In terms of ports and feeds and speeds, the Aorus X5 is similar to the company's other X3 Plus and X7 Pro laptops -- you'll get four USB 3.0 ports, HDMI and mini-DisplayPort A/V outputs, RJ45 gigabit Ethernet, surround-sound 3.5mm analog audio outputs, and an SD card reader. Inside, every X5 G-Sync laptop has the same Intel 5th-gen Core i7-5700HQ processor, 8GB to 32GB of DDR3-1866 RAM, and up to three M.2 SSDs running in RAID 0 for ludicrous speed, all on Intel's HM97 chipset.

What's It Good At?

This is a fast laptop. It's made for gaming, obviously, and it does a very good job of that. Because Aorus has used two mid-range GPUs in SLI, rather than a single high-end GPU (like a GTX 980M, for example), there's actually more power on tap than many of the other flagship gaming laptops from companies like MSI, Razer, and Gigabyte's own in-house brand. That translates into a repeatable, verifiable 3DMark 11 score of P12000, according to Aorus -- and that's something we were able to repeat with our test unit at its default specs and speeds.

Specifications
  • Display: 15.6in, 2880x1620 pixel
  • CPU: Intel Core i7-5700HQ, 2.6-3.6GHz
  • RAM: 16GB DDR3, up to 32GB
  • GPU: Nvidia GeForce GTX 980M 4GB
  • HDD: 128GB SSD + 1TB 7200RPM, up to 256GB SSD / 2TB
  • Dimensions: 390x272x22.9mm, 2.5kg

You have to remember that the Aorus X5 is also still a thin laptop. It doesn't have the heft or the bulk of a MSI GT72 or a workstation-class laptop from a barebones manufacturer like Clevo. It is, in fact, one of the thinnest 15.6-inch gaming laptops going, if by gaming you exclude anything with a graphics card below GTX 970M levels of performance. Aorus' design is a little space-age and Lamborghini-esque, but that doesn't mean it doesn't look really good at the same time. The sleek design also makes it look thinner than it actually is.
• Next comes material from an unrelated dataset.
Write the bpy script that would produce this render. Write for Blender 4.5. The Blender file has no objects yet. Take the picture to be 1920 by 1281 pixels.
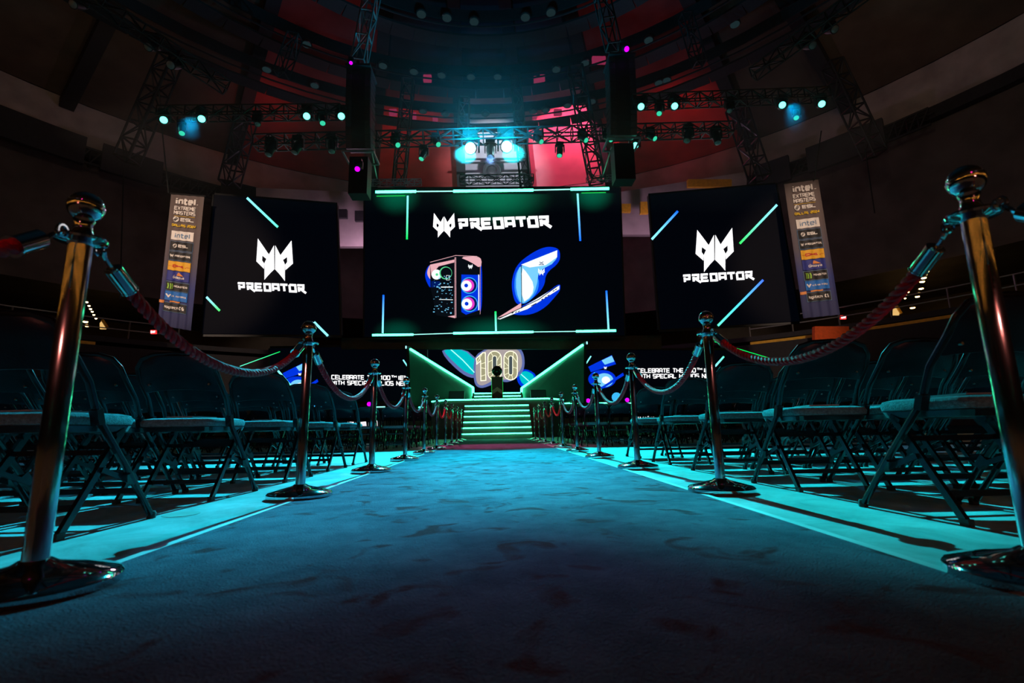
import bpy, bmesh, math, random
from mathutils import Vector, Matrix
random.seed(7)
PI = math.pi
SC = bpy.context.scene
COL = SC.collection
# ------------------------------------------------------------------ camera
CF, CPITCH, CROLL, CYAW, CH = 916.68, .1758, .0178, -.0359, .3613
def ray(px, py):
    a = (px-960)/CF; b = -(py-640.5)/CF
    x = a*math.cos(CROLL)+b*math.sin(CROLL); u = -a*math.sin(CROLL)+b*math.cos(CROLL)
    y = math.cos(CPITCH)-u*math.sin(CPITCH); z = math.sin(CPITCH)+u*math.cos(CPITCH)
    return Vector((x*math.cos(CYAW)-y*math.sin(CYAW), x*math.sin(CYAW)+y*math.cos(CYAW), z))
def at(px, py, Y):
    r = ray(px, py); return Vector((0, 0, CH))+r*(Y/r.y)
def fl(px, py, z=0.0):
    r = ray(px, py); return Vector((0, 0, CH))+r*((z-CH)/r.z)
cam = bpy.data.cameras.new('camera'); camo = bpy.data.objects.new('camera', cam); COL.objects.link(camo)
cam.sensor_width = 36; cam.lens = CF*36/1920; cam.clip_end = 300; cam.clip_start = .02
fw = ray(960, 640.5).normalized(); rt = (ray(1060, 640.5)-ray(960, 640.5)).normalized(); up = rt.cross(fw)
M = Matrix((rt, up, -fw)).transposed().to_4x4(); M.translation = (0, 0, CH); camo.matrix_world = M
cam.dof.use_dof = True; cam.dof.focus_distance = 5.0; cam.dof.aperture_fstop = 3.2
SC.camera = camo
SC.view_settings.view_transform = 'Standard'; SC.view_settings.look = 'None'
SC.view_settings.exposure = 0; SC.view_settings.gamma = 1; SC.view_settings.use_curve_mapping = False
w = bpy.data.worlds.new('world'); SC.world = w; w.use_nodes = True
w.node_tree.nodes['Background'].inputs[0].default_value = (.25, .3, .55, 1)
w.node_tree.nodes['Background'].inputs[1].default_value = .0003
SC.cycles.max_bounces = 5; SC.cycles.diffuse_bounces = 2; SC.cycles.glossy_bounces = 4
SC.cycles.sample_clamp_indirect = 4; SC.cycles.use_denoising = True
# ------------------------------------------------------------------ lights
def spot(name, loc, tgt, col, en, size, blend=1, rad=.12):
    l = bpy.data.lights.new(name, 'SPOT'); l.color = col; l.energy = en; l.spot_size = math.radians(size); l.spot_blend = blend
    l.shadow_soft_size = rad
    o = bpy.data.objects.new(name, l); COL.objects.link(o); o.location = loc
    o.rotation_euler = (Vector(tgt)-Vector(loc)).to_track_quat('-Z', 'Y').to_euler(); return o
def point(name, loc, col, en, rad=.1):
    l = bpy.data.lights.new(name, 'POINT'); l.color = col; l.energy = en; l.shadow_soft_size = rad
    o = bpy.data.objects.new(name, l); COL.objects.link(o); o.location = loc; return o
SA, SB = at(882, 278, 15.0), at(950, 275, 15.0)
spot('spot_key', SA+Vector((0, -.4, -.1)), (-1.5, 5.7, 0), (.015, .76, 1), 31000, 26, .45, .03)
spot('spot_key', SB+Vector((0, -.4, -.1)), (1.75, 5.7, 0), (.01, .90, 1), 28000, 26, .45, .03)
spot('carpet_fill', at(920, 300, 15.0)+Vector((0, -.4, -.1)), (-.1, 3.5, 0), (.2, .45, 1), 7500, 13.5, 1, .1)  # added blue fill for the dark notch in the near carpet
point('stair_fill', (.05, 16.4, 1.0), (.05, 1, .45), 50, .3)  # added point lamp before the stairs, boosts the weak step strips
spot('halo_fill', SA+Vector((0, -.35, .1)), SA+Vector((-.3, .2, 3)), (.0, .6, 1), 1300, 150, 1, .05)  # added pair shining upward, lights the haze for a halo round the key lamps
spot('halo_fill', SB+Vector((0, -.35, .1)), SB+Vector((.3, .2, 3)), (.0, .6, 1), 1000, 150, 1, .05)
spot('spot_band', at(670, 322, 13.4)+Vector((0, 0, -.25)), (.0, 10.3, 0), (1, .14, .42), 5500, 23, 1, .1)
spot('spot_side', at(378, 223, 13.6)+Vector((0, -.3, -.2)), (-5.2, 4.8, 0), (.0, .45, .9), 2200, 27, 1, .1)
spot('spot_side', at(1467, 197, 13.6)+Vector((0, -.3, -.2)), (5.4, 4.8, 0), (.0, .45, .9), 2200, 27, 1, .1)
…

The Aorus X5 G-Sync's 2880x1620 pixel display has to be one of the best overall screens we've ever seen in a laptop, period. Its mid-range resolution is well suited to a 15-inch panel, but it's the excellent IPS display and all the good features that go along with that tech -- an excellent colour gamut, excellent viewing angles, good black levels -- that make it really remarkable. And that G-Sync support means that whenever you're gaming, you're not getting dropped frames or laggy performance at low frame rates.
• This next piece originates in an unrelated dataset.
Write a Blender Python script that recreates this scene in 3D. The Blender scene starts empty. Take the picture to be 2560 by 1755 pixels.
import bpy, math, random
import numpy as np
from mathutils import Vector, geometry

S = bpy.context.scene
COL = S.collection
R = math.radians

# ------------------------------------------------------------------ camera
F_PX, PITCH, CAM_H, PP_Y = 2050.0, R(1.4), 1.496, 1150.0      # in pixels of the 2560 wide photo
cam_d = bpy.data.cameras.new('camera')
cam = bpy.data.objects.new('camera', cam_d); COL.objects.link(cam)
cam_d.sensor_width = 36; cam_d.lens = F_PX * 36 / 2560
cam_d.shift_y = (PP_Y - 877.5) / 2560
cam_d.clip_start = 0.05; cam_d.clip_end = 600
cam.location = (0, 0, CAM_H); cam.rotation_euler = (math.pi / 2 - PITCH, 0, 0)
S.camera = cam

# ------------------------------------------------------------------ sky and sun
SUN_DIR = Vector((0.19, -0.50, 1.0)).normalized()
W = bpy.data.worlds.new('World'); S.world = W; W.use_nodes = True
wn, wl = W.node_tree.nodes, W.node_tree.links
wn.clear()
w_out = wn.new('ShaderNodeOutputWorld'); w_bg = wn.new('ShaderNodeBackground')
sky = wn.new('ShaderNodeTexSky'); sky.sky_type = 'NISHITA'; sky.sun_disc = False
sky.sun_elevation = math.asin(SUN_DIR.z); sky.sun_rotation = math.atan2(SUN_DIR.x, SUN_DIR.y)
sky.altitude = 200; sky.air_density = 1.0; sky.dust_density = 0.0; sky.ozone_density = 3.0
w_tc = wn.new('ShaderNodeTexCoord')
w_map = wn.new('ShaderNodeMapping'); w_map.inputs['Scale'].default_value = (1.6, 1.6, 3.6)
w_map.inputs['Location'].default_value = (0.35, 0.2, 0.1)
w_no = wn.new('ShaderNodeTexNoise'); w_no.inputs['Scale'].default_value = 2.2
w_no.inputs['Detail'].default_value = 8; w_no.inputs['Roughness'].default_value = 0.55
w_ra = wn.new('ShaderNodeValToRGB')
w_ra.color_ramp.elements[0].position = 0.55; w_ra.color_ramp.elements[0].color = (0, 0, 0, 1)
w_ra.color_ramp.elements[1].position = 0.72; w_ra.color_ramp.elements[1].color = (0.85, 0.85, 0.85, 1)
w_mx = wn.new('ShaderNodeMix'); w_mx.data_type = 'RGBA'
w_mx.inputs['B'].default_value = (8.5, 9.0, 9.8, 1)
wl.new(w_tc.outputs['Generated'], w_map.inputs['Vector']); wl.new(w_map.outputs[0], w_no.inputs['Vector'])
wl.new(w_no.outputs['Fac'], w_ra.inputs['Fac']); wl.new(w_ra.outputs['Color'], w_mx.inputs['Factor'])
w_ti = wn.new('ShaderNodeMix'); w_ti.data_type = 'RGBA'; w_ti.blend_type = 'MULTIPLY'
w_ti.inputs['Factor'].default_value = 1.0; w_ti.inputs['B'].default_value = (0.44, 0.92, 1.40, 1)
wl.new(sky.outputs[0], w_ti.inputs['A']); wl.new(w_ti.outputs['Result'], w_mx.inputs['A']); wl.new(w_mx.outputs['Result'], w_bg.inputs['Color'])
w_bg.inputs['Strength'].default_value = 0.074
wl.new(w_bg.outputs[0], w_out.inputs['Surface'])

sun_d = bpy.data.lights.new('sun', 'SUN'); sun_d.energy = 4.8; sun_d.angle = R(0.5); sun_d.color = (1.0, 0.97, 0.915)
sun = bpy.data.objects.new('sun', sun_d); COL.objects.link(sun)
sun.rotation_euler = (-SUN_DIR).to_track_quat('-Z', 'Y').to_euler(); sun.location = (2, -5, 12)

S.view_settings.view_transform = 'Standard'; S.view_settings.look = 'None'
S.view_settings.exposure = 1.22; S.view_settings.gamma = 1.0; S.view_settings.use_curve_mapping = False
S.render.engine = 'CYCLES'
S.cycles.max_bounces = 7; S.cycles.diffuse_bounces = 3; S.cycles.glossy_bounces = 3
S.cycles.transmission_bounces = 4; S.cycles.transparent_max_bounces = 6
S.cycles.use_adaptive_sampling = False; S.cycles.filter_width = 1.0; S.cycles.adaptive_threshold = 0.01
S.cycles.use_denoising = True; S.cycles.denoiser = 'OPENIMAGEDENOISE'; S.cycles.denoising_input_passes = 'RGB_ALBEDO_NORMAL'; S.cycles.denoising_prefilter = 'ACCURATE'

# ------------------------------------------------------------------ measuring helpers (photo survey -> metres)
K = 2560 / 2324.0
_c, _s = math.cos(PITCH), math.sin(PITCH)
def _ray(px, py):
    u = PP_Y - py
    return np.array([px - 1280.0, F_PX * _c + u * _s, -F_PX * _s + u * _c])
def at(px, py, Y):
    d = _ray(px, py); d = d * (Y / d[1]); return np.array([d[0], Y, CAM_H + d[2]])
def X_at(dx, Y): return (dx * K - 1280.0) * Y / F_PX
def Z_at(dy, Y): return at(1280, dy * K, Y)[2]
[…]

As we've praised in other Aorus notebooks, the combination of triple-SSD storage as an option means you can get seriously bonkers transfer rates and Windows start-up speed from the X5 G-Sync. The laptop actually has four storage bays, but one is a 2.5-inch form factor and means you can have a mechanical 1TB or 2TB disk for long-term storage, and dedicate the SSD setup to your games and Photoshop and anything else you'd like to load extremely quickly.

What's It Not Good At?

Being a SLI laptop, the X5 G-Sync doesn't have quite the seamless performance of its single-GPU competitors. Sometimes you have amazing performance, and sometimes it's just OK. Some games I tested ran brilliantly, while others had a little less grunt and were clearly underperforming. This is a software problem, one that can be fixed by Aorus updates and Nvidia graphics drivers in the future, but it's worth remembering that any SLI laptop you buy is going to be a little less predictable than a single-chip system.
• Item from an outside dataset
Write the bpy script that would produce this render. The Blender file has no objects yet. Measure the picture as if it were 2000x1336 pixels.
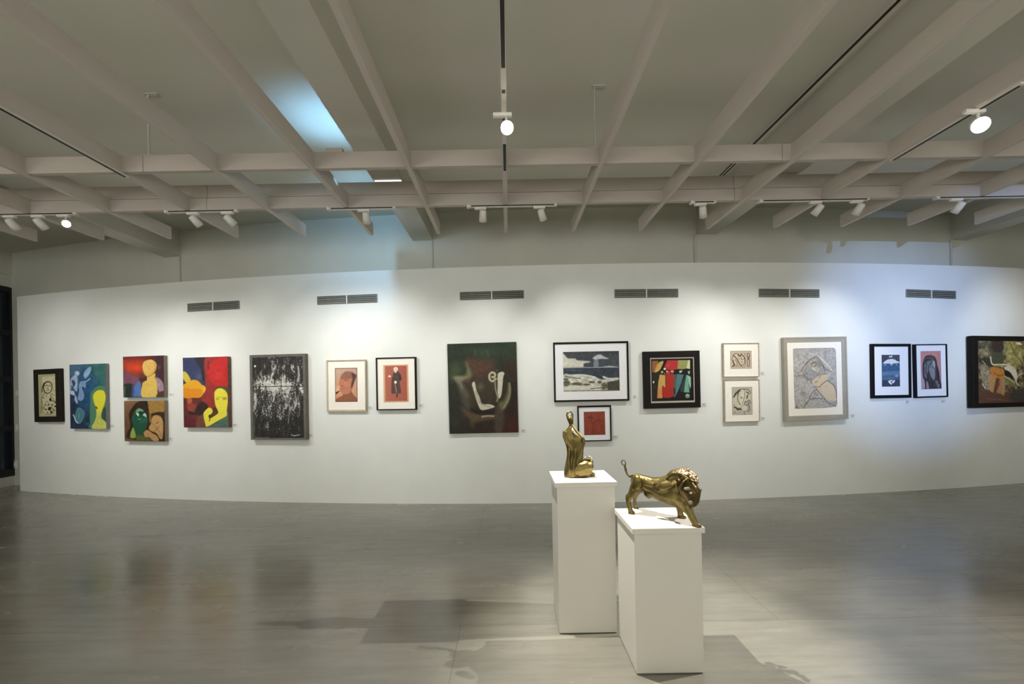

For a laptop with the X5 G-Sync's gaming credentials, its internal speakers are mediocre in its class. It has twin stereo speakers and an integrated subwoofer, but don't expect a great deal of low frequency response, and get ready for a small amount of audio distortion if you're raising the volume beyond the halfway point in Windows or in a game. It's better than you should expect from an even thinner laptop or a gaming tablet, but it's still no substitute for a good pair of headphones.

Aorus's X5 G-Sync is, as usual, an extremely expensive laptop considering the amount of power it has compared to a similarly spec'd gaming desktop PC; you're paying a lot to get the privilege of such a great deal of power in such a slim chassis. It's absolutely true, though, that the fact that it's an unusual SLI laptop and it has that excellent integrated G-Sync technology means you're getting a lot more value than you previously would have when buying an Aorus machine.

Should You Buy It?

Aorus X5 G-Sync
85

Price: $3299

Like
  • Excellent SLI graphics.
  • Stupidly fast storage.
  • Excellent G-Sync display.
Don't Like
  • Mediocre speakers.
  • SLI is imperfect.
  • Very expensive.

At the end of the day, the $3299 Aorus X5 is definitely the most unique and most appealing laptop in Aorus' lineup.

It's not quite the most portable -- that award goes to the 13-inch X3 Plus v3 -- but the extra screen real estate is welcome whether you're playing a game or browsing the web. That 2880x1620 pixel resolution is a little out of the ordinary, but suits the screen size and compromises well between visual quality and the demand it places on the X5's twin GTX 965M graphics cards.

If you want or need a high-end laptop, probably for gaming on the go but maybe for some serious CAD or other graphics-accelerated computing work, then the Aorus X5 remains an incredibly good choice.

For the money that you're spending, you get a great CPU and graphics combination along with some incredibly fast storage and the option to expand both that storage and RAM as needed. The design, too, may be similar to previous Aorus machines but that's because it's a look that works.